The Indian stock market has been under pressure for three consecutive sessions. On Wednesday, December 18, both the Sensex and Nifty declined by 0.80 percent during intraday trade.
The selling was not confined to blue chips only as the BSE Midcap and Smallcap indices declined by a percent. Considering today's closing of 80,182.20, the Sensex has crashed 1,951 points in three days.
The overall market capitalisation of BSE-listed firms has dropped to nearly ₹453 lakh crore from about ₹459 lakh crore on Friday, December 13, making investors poorer by about ₹6 lakh crore in three sessions.
Experts point to the following five reasons behind the last three day's market downturn:
1. Caution ahead of the US Fed policy outcome: Amid sticky inflation and growing concerns about slowing growth, all eyes are on today's US Federal Reserve policy decision. The two-day policy meeting of the US Federal Open Market Committee (FOMC) started on December 17, and its outcome is due tonight
Experts say while a 25 bps rate cut is widely expected, the updated economic projections and the US Federal Reserve's dot plot are the key things to watch. They will shape expectations for the interest rate trajectory of the world's most powerful central bank through 2025 and 2026.
2. Rupee's weakness: The Indian rupee plunged to a record low of 84.95 per dollar on Wednesday, weighing on domestic market sentiment. Due to a strengthening dollar, experts expect the rupee to remain weak for some time, going beyond the 85 per dollar mark.
As weak currency accelerates foreign capital outflow, weakness in the rupee may keep the market sentiment low.
3. Foreign capital outflow: Foreign portfolio investors (FPIs) have resumed selling Indian equities this week amid rising dollar and US bond yields. FPIs sold Indian equities worth ₹6,409.86 crore on December 17 and ₹278.70 crore on December 16. On a monthly scale, however, they are still net buyers this month.
Experts note that FPIs typically sell Indian stocks toward the end of the year ahead of the holiday season. This year, the dollar's appreciation, uncertainty around the US Fed's interest rate trajectory, and Donald Trump's tariff policies have accelerated the pace of capital outflows.

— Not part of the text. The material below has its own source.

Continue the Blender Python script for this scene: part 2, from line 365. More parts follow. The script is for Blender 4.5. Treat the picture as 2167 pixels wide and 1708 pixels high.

4. Deep losses for banking stocks: Shares of some banking heavyweights have been among the top drags on the benchmark indices in the last three days. On Wednesday, HDFC Bank and ICICI Bank were the two top drags on the Nifty 50 index. The Nifty Bank index has lost almost 3 per cent in the last three days.
5. Concerns over deteriorating macro: India's trade deficit widened to an all-time high in November, primarily due to high gold imports. The trade deficit, or the amount by which the value of imports exceeds exports, hit a record $37.84 billion, compared with $21.31 billion in November 2023. A Bloomberg economists’ poll had predicted a deficit of $23 billion.
After the Q2 GDP prints came to the lowest in nearly two years and showed growth slowing for the third consecutive quarter, the higher trade deficit numbers have come as a fresh blow to sentiment.